Cette définition de la démocratie est bien sûr correcte, mais elle n’est pas pour autant toujours appliquée avec la même rigueur à travers le monde en ce qui concerne les différents pouvoirs qui la régissent. D’où la question : Maurice est-elle un pays démocratique ? Réponse : assurément. Et le restera-t-elle ? À cela, la réponse est moins évidente, au vu des propos régulièrement tenus par ceux et celles justement censés garantir l’État de droit et la liberté d’expression, piliers fondamentaux de l’appareil démocratique.

Ainsi n’est-il pas rare de voir de hauts représentants de l’État jeter en pâture au public des invectives aux relents autocratiques envers la presse, lanceuse, à les écouter, de “junk news”, “fake news” et autres “critiques malintentionnées”.

Pourtant, nous ne sommes pas au pays de Donald Trump, où il ne passe pas un jour sans que ce dernier ne s’en prenne aux médias.
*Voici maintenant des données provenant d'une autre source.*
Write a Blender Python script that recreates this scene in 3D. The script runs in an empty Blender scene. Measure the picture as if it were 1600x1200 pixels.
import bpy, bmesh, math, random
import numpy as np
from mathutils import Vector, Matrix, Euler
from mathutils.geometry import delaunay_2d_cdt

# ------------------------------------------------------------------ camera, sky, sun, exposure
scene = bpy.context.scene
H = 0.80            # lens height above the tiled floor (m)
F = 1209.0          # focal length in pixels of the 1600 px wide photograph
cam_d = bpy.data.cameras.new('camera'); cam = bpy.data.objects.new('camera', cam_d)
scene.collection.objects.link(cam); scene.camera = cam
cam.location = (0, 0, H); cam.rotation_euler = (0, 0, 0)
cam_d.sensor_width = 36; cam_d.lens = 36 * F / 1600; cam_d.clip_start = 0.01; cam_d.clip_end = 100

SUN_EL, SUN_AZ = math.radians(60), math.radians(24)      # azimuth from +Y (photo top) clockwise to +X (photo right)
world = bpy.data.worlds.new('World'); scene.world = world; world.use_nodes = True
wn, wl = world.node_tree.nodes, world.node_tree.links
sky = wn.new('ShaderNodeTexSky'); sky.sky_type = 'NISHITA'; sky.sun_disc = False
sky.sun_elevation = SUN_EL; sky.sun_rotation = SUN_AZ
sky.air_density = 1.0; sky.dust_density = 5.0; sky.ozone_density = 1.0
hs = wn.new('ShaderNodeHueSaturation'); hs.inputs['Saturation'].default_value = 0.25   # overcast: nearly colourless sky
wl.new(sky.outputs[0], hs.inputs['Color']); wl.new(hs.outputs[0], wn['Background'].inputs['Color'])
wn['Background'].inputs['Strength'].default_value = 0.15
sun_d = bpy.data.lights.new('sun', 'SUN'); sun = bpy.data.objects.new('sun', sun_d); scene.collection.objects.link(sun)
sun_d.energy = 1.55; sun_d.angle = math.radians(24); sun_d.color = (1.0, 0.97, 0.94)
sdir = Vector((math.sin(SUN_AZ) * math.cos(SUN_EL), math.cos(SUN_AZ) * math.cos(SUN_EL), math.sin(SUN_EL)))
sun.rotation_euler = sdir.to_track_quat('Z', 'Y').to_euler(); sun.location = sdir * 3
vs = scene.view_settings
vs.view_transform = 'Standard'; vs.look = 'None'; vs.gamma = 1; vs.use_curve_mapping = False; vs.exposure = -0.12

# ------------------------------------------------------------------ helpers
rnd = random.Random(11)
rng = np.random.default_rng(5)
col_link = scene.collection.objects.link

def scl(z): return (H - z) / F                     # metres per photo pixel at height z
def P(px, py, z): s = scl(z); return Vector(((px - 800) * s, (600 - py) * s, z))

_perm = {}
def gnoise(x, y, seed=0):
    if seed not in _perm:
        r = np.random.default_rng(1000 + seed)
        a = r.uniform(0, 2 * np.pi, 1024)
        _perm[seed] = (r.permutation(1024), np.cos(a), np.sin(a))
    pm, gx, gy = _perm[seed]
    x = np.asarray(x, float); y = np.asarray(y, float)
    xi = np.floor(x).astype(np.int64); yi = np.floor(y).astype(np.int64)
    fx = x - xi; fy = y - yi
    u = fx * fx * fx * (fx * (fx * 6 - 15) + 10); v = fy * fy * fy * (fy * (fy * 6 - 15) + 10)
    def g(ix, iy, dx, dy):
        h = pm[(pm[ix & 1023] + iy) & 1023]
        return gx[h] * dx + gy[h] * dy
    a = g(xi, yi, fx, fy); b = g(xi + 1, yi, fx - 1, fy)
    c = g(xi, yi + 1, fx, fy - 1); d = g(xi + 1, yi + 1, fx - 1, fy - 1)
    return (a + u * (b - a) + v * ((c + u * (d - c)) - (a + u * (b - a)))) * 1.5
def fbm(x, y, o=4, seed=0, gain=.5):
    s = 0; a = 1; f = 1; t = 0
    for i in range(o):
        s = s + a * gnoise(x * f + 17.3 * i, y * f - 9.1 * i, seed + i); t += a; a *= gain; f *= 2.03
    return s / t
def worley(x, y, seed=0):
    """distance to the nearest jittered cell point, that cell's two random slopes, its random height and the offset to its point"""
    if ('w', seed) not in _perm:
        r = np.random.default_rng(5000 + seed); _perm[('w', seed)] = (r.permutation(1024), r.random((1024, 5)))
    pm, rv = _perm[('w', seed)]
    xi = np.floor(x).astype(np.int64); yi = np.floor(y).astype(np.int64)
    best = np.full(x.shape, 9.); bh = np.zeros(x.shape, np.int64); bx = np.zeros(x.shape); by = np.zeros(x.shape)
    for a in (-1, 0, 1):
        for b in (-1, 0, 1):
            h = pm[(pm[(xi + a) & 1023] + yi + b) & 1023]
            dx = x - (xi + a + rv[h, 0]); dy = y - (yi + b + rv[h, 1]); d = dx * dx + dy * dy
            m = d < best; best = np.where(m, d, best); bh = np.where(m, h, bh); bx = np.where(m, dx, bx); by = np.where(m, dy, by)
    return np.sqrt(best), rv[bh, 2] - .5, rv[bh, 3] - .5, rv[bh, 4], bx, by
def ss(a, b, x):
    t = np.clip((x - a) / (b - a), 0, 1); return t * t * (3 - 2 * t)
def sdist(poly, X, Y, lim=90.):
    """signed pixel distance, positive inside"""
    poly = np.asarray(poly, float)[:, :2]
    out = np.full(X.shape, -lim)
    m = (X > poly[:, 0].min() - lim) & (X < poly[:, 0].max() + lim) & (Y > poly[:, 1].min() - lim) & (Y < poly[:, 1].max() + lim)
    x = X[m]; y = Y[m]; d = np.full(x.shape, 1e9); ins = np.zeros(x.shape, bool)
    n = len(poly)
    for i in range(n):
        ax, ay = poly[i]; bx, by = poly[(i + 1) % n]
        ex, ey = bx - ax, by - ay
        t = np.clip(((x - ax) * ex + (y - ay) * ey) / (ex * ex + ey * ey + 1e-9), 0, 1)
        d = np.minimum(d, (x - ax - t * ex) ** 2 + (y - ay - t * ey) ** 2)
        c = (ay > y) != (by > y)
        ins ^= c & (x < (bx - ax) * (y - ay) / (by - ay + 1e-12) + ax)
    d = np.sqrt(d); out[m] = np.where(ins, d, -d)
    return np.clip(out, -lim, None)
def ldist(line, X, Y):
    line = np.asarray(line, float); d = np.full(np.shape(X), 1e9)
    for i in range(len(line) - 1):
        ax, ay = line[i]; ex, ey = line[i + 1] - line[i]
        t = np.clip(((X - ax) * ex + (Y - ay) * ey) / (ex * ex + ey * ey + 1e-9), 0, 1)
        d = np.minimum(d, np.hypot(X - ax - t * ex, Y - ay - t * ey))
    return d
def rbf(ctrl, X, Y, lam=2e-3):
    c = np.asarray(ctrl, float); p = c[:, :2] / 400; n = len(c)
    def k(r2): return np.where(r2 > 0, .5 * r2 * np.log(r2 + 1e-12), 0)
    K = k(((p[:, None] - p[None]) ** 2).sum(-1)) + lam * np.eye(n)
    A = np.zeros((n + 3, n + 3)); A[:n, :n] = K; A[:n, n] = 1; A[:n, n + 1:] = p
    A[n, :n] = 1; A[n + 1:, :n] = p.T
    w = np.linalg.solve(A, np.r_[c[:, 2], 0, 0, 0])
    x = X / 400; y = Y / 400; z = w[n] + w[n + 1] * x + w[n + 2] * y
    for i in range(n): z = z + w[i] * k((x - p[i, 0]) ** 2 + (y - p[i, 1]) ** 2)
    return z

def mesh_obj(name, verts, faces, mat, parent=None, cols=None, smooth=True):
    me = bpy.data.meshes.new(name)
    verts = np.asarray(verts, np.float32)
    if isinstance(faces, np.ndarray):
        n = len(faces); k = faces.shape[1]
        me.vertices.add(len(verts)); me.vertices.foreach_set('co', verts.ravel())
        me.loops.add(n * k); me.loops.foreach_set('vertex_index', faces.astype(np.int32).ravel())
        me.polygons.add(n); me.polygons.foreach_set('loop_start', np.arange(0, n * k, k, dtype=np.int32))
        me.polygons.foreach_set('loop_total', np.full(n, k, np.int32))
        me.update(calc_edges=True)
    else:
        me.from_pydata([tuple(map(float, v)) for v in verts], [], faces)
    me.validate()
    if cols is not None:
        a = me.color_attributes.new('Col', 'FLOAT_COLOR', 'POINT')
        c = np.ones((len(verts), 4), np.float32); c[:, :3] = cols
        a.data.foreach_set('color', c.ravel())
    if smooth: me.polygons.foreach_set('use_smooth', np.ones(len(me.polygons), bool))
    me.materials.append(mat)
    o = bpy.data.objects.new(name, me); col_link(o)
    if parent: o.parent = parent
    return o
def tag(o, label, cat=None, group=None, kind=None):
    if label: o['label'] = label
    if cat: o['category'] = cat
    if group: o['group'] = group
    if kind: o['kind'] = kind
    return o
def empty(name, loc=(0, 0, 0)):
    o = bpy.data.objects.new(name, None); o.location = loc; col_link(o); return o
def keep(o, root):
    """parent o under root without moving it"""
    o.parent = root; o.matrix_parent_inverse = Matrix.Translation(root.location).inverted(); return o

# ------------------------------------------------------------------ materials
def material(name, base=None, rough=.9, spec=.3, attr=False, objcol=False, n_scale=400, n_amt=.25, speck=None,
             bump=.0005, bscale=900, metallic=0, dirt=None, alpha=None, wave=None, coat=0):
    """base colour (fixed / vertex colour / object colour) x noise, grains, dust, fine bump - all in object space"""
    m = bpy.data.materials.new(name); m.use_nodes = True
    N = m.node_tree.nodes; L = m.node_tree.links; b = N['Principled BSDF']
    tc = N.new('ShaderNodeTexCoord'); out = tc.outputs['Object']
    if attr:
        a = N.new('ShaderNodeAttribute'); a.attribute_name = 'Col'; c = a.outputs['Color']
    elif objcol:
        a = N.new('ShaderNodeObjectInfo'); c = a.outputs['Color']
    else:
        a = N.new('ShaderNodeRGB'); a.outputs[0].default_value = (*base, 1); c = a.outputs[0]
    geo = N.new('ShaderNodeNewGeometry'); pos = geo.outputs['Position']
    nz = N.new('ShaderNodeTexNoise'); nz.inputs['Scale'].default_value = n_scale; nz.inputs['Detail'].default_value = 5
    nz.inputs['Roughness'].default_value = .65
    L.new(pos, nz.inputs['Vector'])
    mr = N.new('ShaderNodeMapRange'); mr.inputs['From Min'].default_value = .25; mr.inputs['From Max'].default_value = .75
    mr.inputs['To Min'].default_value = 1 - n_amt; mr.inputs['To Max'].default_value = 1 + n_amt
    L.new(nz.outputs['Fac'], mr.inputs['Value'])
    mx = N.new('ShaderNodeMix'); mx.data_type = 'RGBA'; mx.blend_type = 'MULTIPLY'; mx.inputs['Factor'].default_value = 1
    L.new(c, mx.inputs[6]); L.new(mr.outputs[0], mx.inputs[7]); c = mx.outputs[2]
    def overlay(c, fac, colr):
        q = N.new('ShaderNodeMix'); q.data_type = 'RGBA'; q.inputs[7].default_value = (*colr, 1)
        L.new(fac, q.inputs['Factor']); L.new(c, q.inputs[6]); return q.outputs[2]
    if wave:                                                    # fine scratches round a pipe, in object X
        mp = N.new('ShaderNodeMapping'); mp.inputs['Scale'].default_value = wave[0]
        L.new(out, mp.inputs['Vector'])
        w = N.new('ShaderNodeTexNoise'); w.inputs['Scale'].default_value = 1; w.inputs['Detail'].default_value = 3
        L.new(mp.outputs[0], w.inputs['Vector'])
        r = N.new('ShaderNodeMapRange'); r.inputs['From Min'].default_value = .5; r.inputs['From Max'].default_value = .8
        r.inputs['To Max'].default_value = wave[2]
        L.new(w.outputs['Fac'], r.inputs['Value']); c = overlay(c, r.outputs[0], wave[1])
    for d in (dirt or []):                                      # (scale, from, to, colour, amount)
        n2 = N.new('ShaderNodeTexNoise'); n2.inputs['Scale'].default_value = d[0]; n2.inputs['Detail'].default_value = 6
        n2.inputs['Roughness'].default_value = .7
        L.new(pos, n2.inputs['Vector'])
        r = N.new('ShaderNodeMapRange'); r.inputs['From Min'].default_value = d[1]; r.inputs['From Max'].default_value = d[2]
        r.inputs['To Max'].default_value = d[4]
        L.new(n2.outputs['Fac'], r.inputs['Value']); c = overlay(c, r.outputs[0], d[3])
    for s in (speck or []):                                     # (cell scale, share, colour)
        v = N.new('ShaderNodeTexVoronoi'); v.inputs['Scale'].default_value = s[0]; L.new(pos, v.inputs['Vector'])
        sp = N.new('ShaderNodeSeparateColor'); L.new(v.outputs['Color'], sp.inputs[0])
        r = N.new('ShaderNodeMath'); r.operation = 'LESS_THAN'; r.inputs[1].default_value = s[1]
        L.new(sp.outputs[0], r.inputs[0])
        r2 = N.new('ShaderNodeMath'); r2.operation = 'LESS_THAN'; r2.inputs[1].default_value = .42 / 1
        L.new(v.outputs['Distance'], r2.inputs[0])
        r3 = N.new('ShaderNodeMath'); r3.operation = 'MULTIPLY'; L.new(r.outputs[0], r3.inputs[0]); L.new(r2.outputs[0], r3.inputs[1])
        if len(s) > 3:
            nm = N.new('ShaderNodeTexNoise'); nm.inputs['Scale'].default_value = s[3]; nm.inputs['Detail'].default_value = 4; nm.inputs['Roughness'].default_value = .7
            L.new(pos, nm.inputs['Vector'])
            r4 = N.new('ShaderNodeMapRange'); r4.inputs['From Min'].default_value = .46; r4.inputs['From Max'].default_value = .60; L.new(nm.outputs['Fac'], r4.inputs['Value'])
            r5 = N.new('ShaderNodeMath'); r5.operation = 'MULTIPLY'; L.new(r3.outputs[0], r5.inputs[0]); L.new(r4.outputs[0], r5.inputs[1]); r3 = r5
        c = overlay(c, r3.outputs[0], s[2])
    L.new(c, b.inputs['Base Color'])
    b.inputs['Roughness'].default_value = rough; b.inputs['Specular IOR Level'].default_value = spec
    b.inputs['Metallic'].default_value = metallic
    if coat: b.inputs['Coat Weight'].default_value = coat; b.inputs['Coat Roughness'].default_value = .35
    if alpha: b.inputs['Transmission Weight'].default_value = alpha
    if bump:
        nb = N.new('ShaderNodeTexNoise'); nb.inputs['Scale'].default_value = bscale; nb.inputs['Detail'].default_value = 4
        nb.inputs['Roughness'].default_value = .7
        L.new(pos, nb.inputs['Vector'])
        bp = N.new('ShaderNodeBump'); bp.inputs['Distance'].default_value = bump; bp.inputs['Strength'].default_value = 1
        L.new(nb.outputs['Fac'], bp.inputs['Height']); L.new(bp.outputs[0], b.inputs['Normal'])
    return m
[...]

Raison invoquée : les médias américains dressent, selon leur président, un bilan trop négatif de ses actions. Non, nous, nous sommes ici à Maurice, à des milliers de kilomètres de l’homme à la crinière orange et la langue trop bien pendue. Cela n’empêche visiblement pas nos décideurs de trop souvent s’inspirer de ce dernier, ce qui est loin d’être l’idée du siècle. Car c’est un fait connu : les politiques ont autant besoin de la presse que la presse d’eux. À la différence près que les premiers ne se servent des médias que pour faire écho de leurs discours, et servir ainsi leurs desseins électoralistes, tandis que les seconds, eux, font de la politique l’un de leurs sujets les plus “vendeurs” sans pour autant ne compter (heureusement) que sur cette seule thématique pour toucher leurs lecteurs et auditeurs.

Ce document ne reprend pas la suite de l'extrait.